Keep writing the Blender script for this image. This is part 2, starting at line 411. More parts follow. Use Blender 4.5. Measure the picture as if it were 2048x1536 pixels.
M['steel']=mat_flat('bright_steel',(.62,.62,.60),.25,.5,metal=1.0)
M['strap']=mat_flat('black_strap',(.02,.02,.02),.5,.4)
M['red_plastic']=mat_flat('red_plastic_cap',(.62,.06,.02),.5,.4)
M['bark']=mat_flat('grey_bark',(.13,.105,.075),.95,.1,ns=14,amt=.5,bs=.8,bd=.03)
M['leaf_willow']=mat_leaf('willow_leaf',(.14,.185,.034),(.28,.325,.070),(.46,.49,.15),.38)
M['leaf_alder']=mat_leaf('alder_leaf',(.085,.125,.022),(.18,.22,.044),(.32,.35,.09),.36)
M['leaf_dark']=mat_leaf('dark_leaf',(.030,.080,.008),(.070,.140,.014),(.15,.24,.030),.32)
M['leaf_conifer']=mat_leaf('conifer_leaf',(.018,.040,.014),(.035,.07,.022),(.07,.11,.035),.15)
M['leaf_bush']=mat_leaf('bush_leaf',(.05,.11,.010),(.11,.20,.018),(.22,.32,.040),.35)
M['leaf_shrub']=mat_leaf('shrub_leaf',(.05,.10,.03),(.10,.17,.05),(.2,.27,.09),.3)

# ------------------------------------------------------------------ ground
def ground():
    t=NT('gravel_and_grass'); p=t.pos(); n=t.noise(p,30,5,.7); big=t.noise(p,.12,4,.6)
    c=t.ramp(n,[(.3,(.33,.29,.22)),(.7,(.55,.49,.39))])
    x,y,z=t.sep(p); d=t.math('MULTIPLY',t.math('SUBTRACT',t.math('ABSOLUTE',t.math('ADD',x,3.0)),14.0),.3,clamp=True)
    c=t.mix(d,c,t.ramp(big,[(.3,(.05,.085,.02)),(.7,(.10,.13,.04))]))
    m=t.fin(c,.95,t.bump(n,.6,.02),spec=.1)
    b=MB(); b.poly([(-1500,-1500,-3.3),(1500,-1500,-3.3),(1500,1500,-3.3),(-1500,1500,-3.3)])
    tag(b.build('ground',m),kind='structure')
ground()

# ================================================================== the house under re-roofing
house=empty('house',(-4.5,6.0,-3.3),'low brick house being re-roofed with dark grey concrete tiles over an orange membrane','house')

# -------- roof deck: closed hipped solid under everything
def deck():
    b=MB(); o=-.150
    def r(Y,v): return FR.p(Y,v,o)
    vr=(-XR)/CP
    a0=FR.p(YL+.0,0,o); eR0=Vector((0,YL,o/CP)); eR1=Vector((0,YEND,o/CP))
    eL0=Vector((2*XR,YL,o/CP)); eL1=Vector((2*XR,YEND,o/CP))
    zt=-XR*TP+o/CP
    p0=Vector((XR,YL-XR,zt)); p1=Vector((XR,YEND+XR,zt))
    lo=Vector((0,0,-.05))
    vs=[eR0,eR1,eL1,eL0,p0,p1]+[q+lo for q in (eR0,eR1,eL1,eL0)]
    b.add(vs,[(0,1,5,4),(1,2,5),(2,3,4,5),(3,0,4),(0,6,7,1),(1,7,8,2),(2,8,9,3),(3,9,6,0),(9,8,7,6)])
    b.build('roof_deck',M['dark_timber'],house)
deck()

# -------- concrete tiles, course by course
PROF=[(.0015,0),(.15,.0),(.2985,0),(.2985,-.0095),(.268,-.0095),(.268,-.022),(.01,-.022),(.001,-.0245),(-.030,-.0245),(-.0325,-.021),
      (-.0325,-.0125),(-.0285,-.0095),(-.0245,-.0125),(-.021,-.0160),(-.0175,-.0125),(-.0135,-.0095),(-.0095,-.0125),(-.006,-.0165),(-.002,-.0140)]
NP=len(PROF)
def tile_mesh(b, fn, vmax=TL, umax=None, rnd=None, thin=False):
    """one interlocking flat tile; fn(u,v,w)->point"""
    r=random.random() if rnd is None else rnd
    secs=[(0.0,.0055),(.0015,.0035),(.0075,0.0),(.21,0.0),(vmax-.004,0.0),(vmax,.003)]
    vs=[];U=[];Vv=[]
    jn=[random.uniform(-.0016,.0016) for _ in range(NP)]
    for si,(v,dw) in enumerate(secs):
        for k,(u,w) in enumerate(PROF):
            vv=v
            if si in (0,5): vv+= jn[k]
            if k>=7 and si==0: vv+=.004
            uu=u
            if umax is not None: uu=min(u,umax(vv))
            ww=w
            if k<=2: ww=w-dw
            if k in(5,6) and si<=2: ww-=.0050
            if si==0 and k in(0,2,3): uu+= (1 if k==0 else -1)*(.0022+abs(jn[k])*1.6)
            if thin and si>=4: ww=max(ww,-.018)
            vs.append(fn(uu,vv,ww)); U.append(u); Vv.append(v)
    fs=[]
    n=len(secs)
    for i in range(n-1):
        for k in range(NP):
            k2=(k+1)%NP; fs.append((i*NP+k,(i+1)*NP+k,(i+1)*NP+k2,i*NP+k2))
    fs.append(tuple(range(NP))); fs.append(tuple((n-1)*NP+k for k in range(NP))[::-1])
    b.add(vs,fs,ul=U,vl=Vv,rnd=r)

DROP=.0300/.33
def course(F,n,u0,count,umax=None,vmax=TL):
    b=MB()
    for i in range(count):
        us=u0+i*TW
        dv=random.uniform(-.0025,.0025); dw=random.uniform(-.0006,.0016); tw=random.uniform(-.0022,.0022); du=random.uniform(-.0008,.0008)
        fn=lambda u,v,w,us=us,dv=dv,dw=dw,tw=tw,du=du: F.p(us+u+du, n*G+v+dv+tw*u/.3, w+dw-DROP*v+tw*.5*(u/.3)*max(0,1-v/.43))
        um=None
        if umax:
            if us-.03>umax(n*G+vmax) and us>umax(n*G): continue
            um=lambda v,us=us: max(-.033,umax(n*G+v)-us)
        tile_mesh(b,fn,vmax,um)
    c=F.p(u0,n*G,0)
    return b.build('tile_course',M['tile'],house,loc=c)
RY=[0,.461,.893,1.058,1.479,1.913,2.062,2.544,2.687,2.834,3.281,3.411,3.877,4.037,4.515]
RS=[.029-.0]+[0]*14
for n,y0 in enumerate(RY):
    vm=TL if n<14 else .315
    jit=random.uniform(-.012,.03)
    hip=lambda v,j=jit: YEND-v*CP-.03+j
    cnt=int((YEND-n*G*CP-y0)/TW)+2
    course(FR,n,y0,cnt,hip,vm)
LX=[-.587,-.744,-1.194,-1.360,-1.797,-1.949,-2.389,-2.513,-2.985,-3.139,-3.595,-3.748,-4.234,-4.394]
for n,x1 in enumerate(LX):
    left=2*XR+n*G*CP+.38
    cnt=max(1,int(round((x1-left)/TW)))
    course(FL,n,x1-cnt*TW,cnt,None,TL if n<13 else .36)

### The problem
Return the listing above word for word.

### Answer to the problem
Keep writing the Blender script for this image. This is part 2, starting at line 411. More parts follow. Use Blender 4.5. Measure the picture as if it were 2048x1536 pixels.
M['steel']=mat_flat('bright_steel',(.62,.62,.60),.25,.5,metal=1.0)
M['strap']=mat_flat('black_strap',(.02,.02,.02),.5,.4)
M['red_plastic']=mat_flat('red_plastic_cap',(.62,.06,.02),.5,.4)
M['bark']=mat_flat('grey_bark',(.13,.105,.075),.95,.1,ns=14,amt=.5,bs=.8,bd=.03)
M['leaf_willow']=mat_leaf('willow_leaf',(.14,.185,.034),(.28,.325,.070),(.46,.49,.15),.38)
M['leaf_alder']=mat_leaf('alder_leaf',(.085,.125,.022),(.18,.22,.044),(.32,.35,.09),.36)
M['leaf_dark']=mat_leaf('dark_leaf',(.030,.080,.008),(.070,.140,.014),(.15,.24,.030),.32)
M['leaf_conifer']=mat_leaf('conifer_leaf',(.018,.040,.014),(.035,.07,.022),(.07,.11,.035),.15)
M['leaf_bush']=mat_leaf('bush_leaf',(.05,.11,.010),(.11,.20,.018),(.22,.32,.040),.35)
M['leaf_shrub']=mat_leaf('shrub_leaf',(.05,.10,.03),(.10,.17,.05),(.2,.27,.09),.3)

# ------------------------------------------------------------------ ground
def ground():
    t=NT('gravel_and_grass'); p=t.pos(); n=t.noise(p,30,5,.7); big=t.noise(p,.12,4,.6)
    c=t.ramp(n,[(.3,(.33,.29,.22)),(.7,(.55,.49,.39))])
    x,y,z=t.sep(p); d=t.math('MULTIPLY',t.math('SUBTRACT',t.math('ABSOLUTE',t.math('ADD',x,3.0)),14.0),.3,clamp=True)
    c=t.mix(d,c,t.ramp(big,[(.3,(.05,.085,.02)),(.7,(.10,.13,.04))]))
    m=t.fin(c,.95,t.bump(n,.6,.02),spec=.1)
    b=MB(); b.poly([(-1500,-1500,-3.3),(1500,-1500,-3.3),(1500,1500,-3.3),(-1500,1500,-3.3)])
    tag(b.build('ground',m),kind='structure')
ground()

# ================================================================== the house under re-roofing
house=empty('house',(-4.5,6.0,-3.3),'low brick house being re-roofed with dark grey concrete tiles over an orange membrane','house')

# -------- roof deck: closed hipped solid under everything
def deck():
    b=MB(); o=-.150
    def r(Y,v): return FR.p(Y,v,o)
    vr=(-XR)/CP
    a0=FR.p(YL+.0,0,o); eR0=Vector((0,YL,o/CP)); eR1=Vector((0,YEND,o/CP))
    eL0=Vector((2*XR,YL,o/CP)); eL1=Vector((2*XR,YEND,o/CP))
    zt=-XR*TP+o/CP
    p0=Vector((XR,YL-XR,zt)); p1=Vector((XR,YEND+XR,zt))
    lo=Vector((0,0,-.05))
    vs=[eR0,eR1,eL1,eL0,p0,p1]+[q+lo for q in (eR0,eR1,eL1,eL0)]
    b.add(vs,[(0,1,5,4),(1,2,5),(2,3,4,5),(3,0,4),(0,6,7,1),(1,7,8,2),(2,8,9,3),(3,9,6,0),(9,8,7,6)])
    b.build('roof_deck',M['dark_timber'],house)
deck()

# -------- concrete tiles, course by course
PROF=[(.0015,0),(.15,.0),(.2985,0),(.2985,-.0095),(.268,-.0095),(.268,-.022),(.01,-.022),(.001,-.0245),(-.030,-.0245),(-.0325,-.021),
      (-.0325,-.0125),(-.0285,-.0095),(-.0245,-.0125),(-.021,-.0160),(-.0175,-.0125),(-.0135,-.0095),(-.0095,-.0125),(-.006,-.0165),(-.002,-.0140)]
NP=len(PROF)
def tile_mesh(b, fn, vmax=TL, umax=None, rnd=None, thin=False):
    """one interlocking flat tile; fn(u,v,w)->point"""
    r=random.random() if rnd is None else rnd
    secs=[(0.0,.0055),(.0015,.0035),(.0075,0.0),(.21,0.0),(vmax-.004,0.0),(vmax,.003)]
    vs=[];U=[];Vv=[]
    jn=[random.uniform(-.0016,.0016) for _ in range(NP)]
    for si,(v,dw) in enumerate(secs):
        for k,(u,w) in enumerate(PROF):
            vv=v
            if si in (0,5): vv+= jn[k]
            if k>=7 and si==0: vv+=.004
            uu=u
            if umax is not None: uu=min(u,umax(vv))
            ww=w
            if k<=2: ww=w-dw
            if k in(5,6) and si<=2: ww-=.0050
            if si==0 and k in(0,2,3): uu+= (1 if k==0 else -1)*(.0022+abs(jn[k])*1.6)
            if thin and si>=4: ww=max(ww,-.018)
            vs.append(fn(uu,vv,ww)); U.append(u); Vv.append(v)
    fs=[]
    n=len(secs)
    for i in range(n-1):
        for k in range(NP):
            k2=(k+1)%NP; fs.append((i*NP+k,(i+1)*NP+k,(i+1)*NP+k2,i*NP+k2))
    fs.append(tuple(range(NP))); fs.append(tuple((n-1)*NP+k for k in range(NP))[::-1])
    b.add(vs,fs,ul=U,vl=Vv,rnd=r)

DROP=.0300/.33
def course(F,n,u0,count,umax=None,vmax=TL):
    b=MB()
    for i in range(count):
        us=u0+i*TW
        dv=random.uniform(-.0025,.0025); dw=random.uniform(-.0006,.0016); tw=random.uniform(-.0022,.0022); du=random.uniform(-.0008,.0008)
        fn=lambda u,v,w,us=us,dv=dv,dw=dw,tw=tw,du=du: F.p(us+u+du, n*G+v+dv+tw*u/.3, w+dw-DROP*v+tw*.5*(u/.3)*max(0,1-v/.43))
        um=None
        if umax:
            if us-.03>umax(n*G+vmax) and us>umax(n*G): continue
            um=lambda v,us=us: max(-.033,umax(n*G+v)-us)
        tile_mesh(b,fn,vmax,um)
    c=F.p(u0,n*G,0)
    return b.build('tile_course',M['tile'],house,loc=c)
RY=[0,.461,.893,1.058,1.479,1.913,2.062,2.544,2.687,2.834,3.281,3.411,3.877,4.037,4.515]
RS=[.029-.0]+[0]*14
for n,y0 in enumerate(RY):
    vm=TL if n<14 else .315
    jit=random.uniform(-.012,.03)
    hip=lambda v,j=jit: YEND-v*CP-.03+j
    cnt=int((YEND-n*G*CP-y0)/TW)+2
    course(FR,n,y0,cnt,hip,vm)
LX=[-.587,-.744,-1.194,-1.360,-1.797,-1.949,-2.389,-2.513,-2.985,-3.139,-3.595,-3.748,-4.234,-4.394]
for n,x1 in enumerate(LX):
    left=2*XR+n*G*CP+.38
    cnt=max(1,int(round((x1-left)/TW)))
    course(FL,n,x1-cnt*TW,cnt,None,TL if n<13 else .36)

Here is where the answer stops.